▶ [DATA BLOCK]:
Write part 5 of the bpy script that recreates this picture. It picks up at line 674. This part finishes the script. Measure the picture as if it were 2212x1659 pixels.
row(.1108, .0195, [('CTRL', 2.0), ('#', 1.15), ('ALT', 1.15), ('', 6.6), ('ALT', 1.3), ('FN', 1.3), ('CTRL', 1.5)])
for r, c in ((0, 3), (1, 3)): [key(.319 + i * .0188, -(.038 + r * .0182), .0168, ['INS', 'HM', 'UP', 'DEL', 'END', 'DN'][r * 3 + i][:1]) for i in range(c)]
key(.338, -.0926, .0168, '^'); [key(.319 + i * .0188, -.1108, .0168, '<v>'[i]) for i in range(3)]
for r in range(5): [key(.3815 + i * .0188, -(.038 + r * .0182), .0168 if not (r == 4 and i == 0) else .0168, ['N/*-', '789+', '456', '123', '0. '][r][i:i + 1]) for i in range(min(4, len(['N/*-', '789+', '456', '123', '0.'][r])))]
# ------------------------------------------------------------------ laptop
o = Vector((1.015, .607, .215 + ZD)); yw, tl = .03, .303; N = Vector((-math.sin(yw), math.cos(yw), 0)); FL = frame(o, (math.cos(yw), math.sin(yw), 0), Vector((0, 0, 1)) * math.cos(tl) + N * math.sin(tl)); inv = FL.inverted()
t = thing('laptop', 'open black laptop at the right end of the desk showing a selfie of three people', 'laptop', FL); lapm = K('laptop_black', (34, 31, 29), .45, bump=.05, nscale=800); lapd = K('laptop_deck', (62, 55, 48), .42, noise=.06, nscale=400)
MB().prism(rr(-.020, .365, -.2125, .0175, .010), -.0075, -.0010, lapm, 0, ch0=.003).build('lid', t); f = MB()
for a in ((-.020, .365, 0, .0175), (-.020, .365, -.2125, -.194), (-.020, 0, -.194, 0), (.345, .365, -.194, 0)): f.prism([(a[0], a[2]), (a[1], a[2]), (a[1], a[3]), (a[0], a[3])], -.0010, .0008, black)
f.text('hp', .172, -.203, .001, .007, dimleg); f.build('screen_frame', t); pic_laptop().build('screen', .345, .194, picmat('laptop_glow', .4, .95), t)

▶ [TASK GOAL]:
Recopy the whole listing exactly.

▶ [EXERCISE RESPONSE]:
Write part 5 of the bpy script that recreates this picture. It picks up at line 674. This part finishes the script. Measure the picture as if it were 2212x1659 pixels.
row(.1108, .0195, [('CTRL', 2.0), ('#', 1.15), ('ALT', 1.15), ('', 6.6), ('ALT', 1.3), ('FN', 1.3), ('CTRL', 1.5)])
for r, c in ((0, 3), (1, 3)): [key(.319 + i * .0188, -(.038 + r * .0182), .0168, ['INS', 'HM', 'UP', 'DEL', 'END', 'DN'][r * 3 + i][:1]) for i in range(c)]
key(.338, -.0926, .0168, '^'); [key(.319 + i * .0188, -.1108, .0168, '<v>'[i]) for i in range(3)]
for r in range(5): [key(.3815 + i * .0188, -(.038 + r * .0182), .0168 if not (r == 4 and i == 0) else .0168, ['N/*-', '789+', '456', '123', '0. '][r][i:i + 1]) for i in range(min(4, len(['N/*-', '789+', '456', '123', '0.'][r])))]
# ------------------------------------------------------------------ laptop
o = Vector((1.015, .607, .215 + ZD)); yw, tl = .03, .303; N = Vector((-math.sin(yw), math.cos(yw), 0)); FL = frame(o, (math.cos(yw), math.sin(yw), 0), Vector((0, 0, 1)) * math.cos(tl) + N * math.sin(tl)); inv = FL.inverted()
t = thing('laptop', 'open black laptop at the right end of the desk showing a selfie of three people', 'laptop', FL); lapm = K('laptop_black', (34, 31, 29), .45, bump=.05, nscale=800); lapd = K('laptop_deck', (62, 55, 48), .42, noise=.06, nscale=400)
MB().prism(rr(-.020, .365, -.2125, .0175, .010), -.0075, -.0010, lapm, 0, ch0=.003).build('lid', t); f = MB()
for a in ((-.020, .365, 0, .0175), (-.020, .365, -.2125, -.194), (-.020, 0, -.194, 0), (.345, .365, -.194, 0)): f.prism([(a[0], a[2]), (a[1], a[2]), (a[1], a[3]), (a[0], a[3])], -.0010, .0008, black)
f.text('hp', .172, -.203, .001, .007, dimleg); f.build('screen_frame', t); pic_laptop().build('screen', .345, .194, picmat('laptop_glow', .4, .95), t)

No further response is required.